DATA SECTION:
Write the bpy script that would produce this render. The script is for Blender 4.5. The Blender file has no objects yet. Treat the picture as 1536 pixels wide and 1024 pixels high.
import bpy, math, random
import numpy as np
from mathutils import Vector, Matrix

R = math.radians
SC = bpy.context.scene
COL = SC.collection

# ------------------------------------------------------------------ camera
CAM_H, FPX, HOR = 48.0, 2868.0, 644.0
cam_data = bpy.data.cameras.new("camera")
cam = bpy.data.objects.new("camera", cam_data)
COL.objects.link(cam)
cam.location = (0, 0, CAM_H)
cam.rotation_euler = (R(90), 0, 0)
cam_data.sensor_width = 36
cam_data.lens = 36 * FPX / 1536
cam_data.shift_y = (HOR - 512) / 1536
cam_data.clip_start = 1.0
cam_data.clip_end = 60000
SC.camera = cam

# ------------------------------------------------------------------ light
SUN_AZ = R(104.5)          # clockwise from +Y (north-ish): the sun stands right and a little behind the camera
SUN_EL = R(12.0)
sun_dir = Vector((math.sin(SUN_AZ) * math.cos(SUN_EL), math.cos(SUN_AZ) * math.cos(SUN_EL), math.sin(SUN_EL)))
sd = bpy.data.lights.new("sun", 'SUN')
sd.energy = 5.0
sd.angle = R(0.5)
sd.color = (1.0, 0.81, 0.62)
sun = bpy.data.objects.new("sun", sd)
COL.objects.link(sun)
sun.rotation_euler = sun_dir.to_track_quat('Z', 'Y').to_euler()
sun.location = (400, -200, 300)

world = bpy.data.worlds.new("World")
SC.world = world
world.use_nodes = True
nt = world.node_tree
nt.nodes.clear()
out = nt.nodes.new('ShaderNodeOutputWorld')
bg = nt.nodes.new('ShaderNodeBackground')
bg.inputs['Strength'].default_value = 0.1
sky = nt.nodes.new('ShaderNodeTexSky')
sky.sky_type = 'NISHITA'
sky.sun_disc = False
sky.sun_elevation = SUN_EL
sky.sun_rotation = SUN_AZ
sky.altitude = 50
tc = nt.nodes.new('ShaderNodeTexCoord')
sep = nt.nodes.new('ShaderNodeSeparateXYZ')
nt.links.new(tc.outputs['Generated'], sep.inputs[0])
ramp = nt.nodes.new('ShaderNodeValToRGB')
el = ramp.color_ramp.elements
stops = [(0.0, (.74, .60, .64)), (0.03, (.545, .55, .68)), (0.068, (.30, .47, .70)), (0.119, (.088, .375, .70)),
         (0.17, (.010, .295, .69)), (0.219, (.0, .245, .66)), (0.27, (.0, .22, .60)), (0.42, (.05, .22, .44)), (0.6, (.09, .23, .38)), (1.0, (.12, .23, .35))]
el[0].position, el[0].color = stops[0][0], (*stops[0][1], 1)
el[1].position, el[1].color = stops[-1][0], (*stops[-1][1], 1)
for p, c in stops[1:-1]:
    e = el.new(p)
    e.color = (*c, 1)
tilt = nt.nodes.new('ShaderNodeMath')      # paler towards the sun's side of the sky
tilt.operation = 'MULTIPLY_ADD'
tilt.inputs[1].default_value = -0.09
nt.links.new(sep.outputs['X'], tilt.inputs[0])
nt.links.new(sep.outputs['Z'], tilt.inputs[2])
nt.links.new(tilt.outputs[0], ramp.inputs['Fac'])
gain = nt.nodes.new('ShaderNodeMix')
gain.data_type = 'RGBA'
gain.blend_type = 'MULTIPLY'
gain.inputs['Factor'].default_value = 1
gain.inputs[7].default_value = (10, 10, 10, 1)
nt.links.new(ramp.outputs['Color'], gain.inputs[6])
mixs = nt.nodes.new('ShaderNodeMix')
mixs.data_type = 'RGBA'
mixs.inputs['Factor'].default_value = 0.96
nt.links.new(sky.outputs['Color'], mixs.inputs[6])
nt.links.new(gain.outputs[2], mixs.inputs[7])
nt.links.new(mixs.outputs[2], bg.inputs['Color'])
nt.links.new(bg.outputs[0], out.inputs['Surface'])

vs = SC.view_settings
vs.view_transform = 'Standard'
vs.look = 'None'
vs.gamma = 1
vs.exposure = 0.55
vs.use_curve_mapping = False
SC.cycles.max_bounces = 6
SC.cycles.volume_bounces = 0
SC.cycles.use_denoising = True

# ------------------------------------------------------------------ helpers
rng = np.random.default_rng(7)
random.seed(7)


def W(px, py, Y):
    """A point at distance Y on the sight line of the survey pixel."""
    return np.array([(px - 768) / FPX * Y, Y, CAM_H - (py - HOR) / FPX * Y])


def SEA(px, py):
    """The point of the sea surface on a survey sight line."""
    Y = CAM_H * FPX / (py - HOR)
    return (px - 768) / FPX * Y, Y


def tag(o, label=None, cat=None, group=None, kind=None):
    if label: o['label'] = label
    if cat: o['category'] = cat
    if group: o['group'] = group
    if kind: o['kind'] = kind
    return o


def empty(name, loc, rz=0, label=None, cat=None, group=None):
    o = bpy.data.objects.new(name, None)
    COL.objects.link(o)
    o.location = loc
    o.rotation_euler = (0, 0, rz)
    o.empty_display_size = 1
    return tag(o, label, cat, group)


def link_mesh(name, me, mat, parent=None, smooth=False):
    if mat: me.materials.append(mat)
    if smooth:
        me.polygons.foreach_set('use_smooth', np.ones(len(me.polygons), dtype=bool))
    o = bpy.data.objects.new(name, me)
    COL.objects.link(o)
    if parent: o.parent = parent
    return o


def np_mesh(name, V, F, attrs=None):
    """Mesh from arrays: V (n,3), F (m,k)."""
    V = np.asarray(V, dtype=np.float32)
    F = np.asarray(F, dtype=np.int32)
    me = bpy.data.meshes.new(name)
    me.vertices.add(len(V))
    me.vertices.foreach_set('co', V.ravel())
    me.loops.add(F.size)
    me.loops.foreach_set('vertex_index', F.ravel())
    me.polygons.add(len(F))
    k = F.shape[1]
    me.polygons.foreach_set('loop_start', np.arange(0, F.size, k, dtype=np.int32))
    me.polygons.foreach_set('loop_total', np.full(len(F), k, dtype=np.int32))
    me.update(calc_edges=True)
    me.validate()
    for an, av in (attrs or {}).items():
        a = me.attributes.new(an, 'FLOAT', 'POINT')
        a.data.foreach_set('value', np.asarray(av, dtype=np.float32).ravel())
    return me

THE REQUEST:
Quote the data above in full, changing nothing.

IN RESPONSE:
Write the bpy script that would produce this render. The script is for Blender 4.5. The Blender file has no objects yet. Treat the picture as 1536 pixels wide and 1024 pixels high.
import bpy, math, random
import numpy as np
from mathutils import Vector, Matrix

R = math.radians
SC = bpy.context.scene
COL = SC.collection

# ------------------------------------------------------------------ camera
CAM_H, FPX, HOR = 48.0, 2868.0, 644.0
cam_data = bpy.data.cameras.new("camera")
cam = bpy.data.objects.new("camera", cam_data)
COL.objects.link(cam)
cam.location = (0, 0, CAM_H)
cam.rotation_euler = (R(90), 0, 0)
cam_data.sensor_width = 36
cam_data.lens = 36 * FPX / 1536
cam_data.shift_y = (HOR - 512) / 1536
cam_data.clip_start = 1.0
cam_data.clip_end = 60000
SC.camera = cam

# ------------------------------------------------------------------ light
SUN_AZ = R(104.5)          # clockwise from +Y (north-ish): the sun stands right and a little behind the camera
SUN_EL = R(12.0)
sun_dir = Vector((math.sin(SUN_AZ) * math.cos(SUN_EL), math.cos(SUN_AZ) * math.cos(SUN_EL), math.sin(SUN_EL)))
sd = bpy.data.lights.new("sun", 'SUN')
sd.energy = 5.0
sd.angle = R(0.5)
sd.color = (1.0, 0.81, 0.62)
sun = bpy.data.objects.new("sun", sd)
COL.objects.link(sun)
sun.rotation_euler = sun_dir.to_track_quat('Z', 'Y').to_euler()
sun.location = (400, -200, 300)

world = bpy.data.worlds.new("World")
SC.world = world
world.use_nodes = True
nt = world.node_tree
nt.nodes.clear()
out = nt.nodes.new('ShaderNodeOutputWorld')
bg = nt.nodes.new('ShaderNodeBackground')
bg.inputs['Strength'].default_value = 0.1
sky = nt.nodes.new('ShaderNodeTexSky')
sky.sky_type = 'NISHITA'
sky.sun_disc = False
sky.sun_elevation = SUN_EL
sky.sun_rotation = SUN_AZ
sky.altitude = 50
tc = nt.nodes.new('ShaderNodeTexCoord')
sep = nt.nodes.new('ShaderNodeSeparateXYZ')
nt.links.new(tc.outputs['Generated'], sep.inputs[0])
ramp = nt.nodes.new('ShaderNodeValToRGB')
el = ramp.color_ramp.elements
stops = [(0.0, (.74, .60, .64)), (0.03, (.545, .55, .68)), (0.068, (.30, .47, .70)), (0.119, (.088, .375, .70)),
         (0.17, (.010, .295, .69)), (0.219, (.0, .245, .66)), (0.27, (.0, .22, .60)), (0.42, (.05, .22, .44)), (0.6, (.09, .23, .38)), (1.0, (.12, .23, .35))]
el[0].position, el[0].color = stops[0][0], (*stops[0][1], 1)
el[1].position, el[1].color = stops[-1][0], (*stops[-1][1], 1)
for p, c in stops[1:-1]:
    e = el.new(p)
    e.color = (*c, 1)
tilt = nt.nodes.new('ShaderNodeMath')      # paler towards the sun's side of the sky
tilt.operation = 'MULTIPLY_ADD'
tilt.inputs[1].default_value = -0.09
nt.links.new(sep.outputs['X'], tilt.inputs[0])
nt.links.new(sep.outputs['Z'], tilt.inputs[2])
nt.links.new(tilt.outputs[0], ramp.inputs['Fac'])
gain = nt.nodes.new('ShaderNodeMix')
gain.data_type = 'RGBA'
gain.blend_type = 'MULTIPLY'
gain.inputs['Factor'].default_value = 1
gain.inputs[7].default_value = (10, 10, 10, 1)
nt.links.new(ramp.outputs['Color'], gain.inputs[6])
mixs = nt.nodes.new('ShaderNodeMix')
mixs.data_type = 'RGBA'
mixs.inputs['Factor'].default_value = 0.96
nt.links.new(sky.outputs['Color'], mixs.inputs[6])
nt.links.new(gain.outputs[2], mixs.inputs[7])
nt.links.new(mixs.outputs[2], bg.inputs['Color'])
nt.links.new(bg.outputs[0], out.inputs['Surface'])

vs = SC.view_settings
vs.view_transform = 'Standard'
vs.look = 'None'
vs.gamma = 1
vs.exposure = 0.55
vs.use_curve_mapping = False
SC.cycles.max_bounces = 6
SC.cycles.volume_bounces = 0
SC.cycles.use_denoising = True

# ------------------------------------------------------------------ helpers
rng = np.random.default_rng(7)
random.seed(7)


def W(px, py, Y):
    """A point at distance Y on the sight line of the survey pixel."""
    return np.array([(px - 768) / FPX * Y, Y, CAM_H - (py - HOR) / FPX * Y])


def SEA(px, py):
    """The point of the sea surface on a survey sight line."""
    Y = CAM_H * FPX / (py - HOR)
    return (px - 768) / FPX * Y, Y


def tag(o, label=None, cat=None, group=None, kind=None):
    if label: o['label'] = label
    if cat: o['category'] = cat
    if group: o['group'] = group
    if kind: o['kind'] = kind
    return o


def empty(name, loc, rz=0, label=None, cat=None, group=None):
    o = bpy.data.objects.new(name, None)
    COL.objects.link(o)
    o.location = loc
    o.rotation_euler = (0, 0, rz)
    o.empty_display_size = 1
    return tag(o, label, cat, group)


def link_mesh(name, me, mat, parent=None, smooth=False):
    if mat: me.materials.append(mat)
    if smooth:
        me.polygons.foreach_set('use_smooth', np.ones(len(me.polygons), dtype=bool))
    o = bpy.data.objects.new(name, me)
    COL.objects.link(o)
    if parent: o.parent = parent
    return o


def np_mesh(name, V, F, attrs=None):
    """Mesh from arrays: V (n,3), F (m,k)."""
    V = np.asarray(V, dtype=np.float32)
    F = np.asarray(F, dtype=np.int32)
    me = bpy.data.meshes.new(name)
    me.vertices.add(len(V))
    me.vertices.foreach_set('co', V.ravel())
    me.loops.add(F.size)
    me.loops.foreach_set('vertex_index', F.ravel())
    me.polygons.add(len(F))
    k = F.shape[1]
    me.polygons.foreach_set('loop_start', np.arange(0, F.size, k, dtype=np.int32))
    me.polygons.foreach_set('loop_total', np.full(len(F), k, dtype=np.int32))
    me.update(calc_edges=True)
    me.validate()
    for an, av in (attrs or {}).items():
        a = me.attributes.new(an, 'FLOAT', 'POINT')
        a.data.foreach_set('value', np.asarray(av, dtype=np.float32).ravel())
    return me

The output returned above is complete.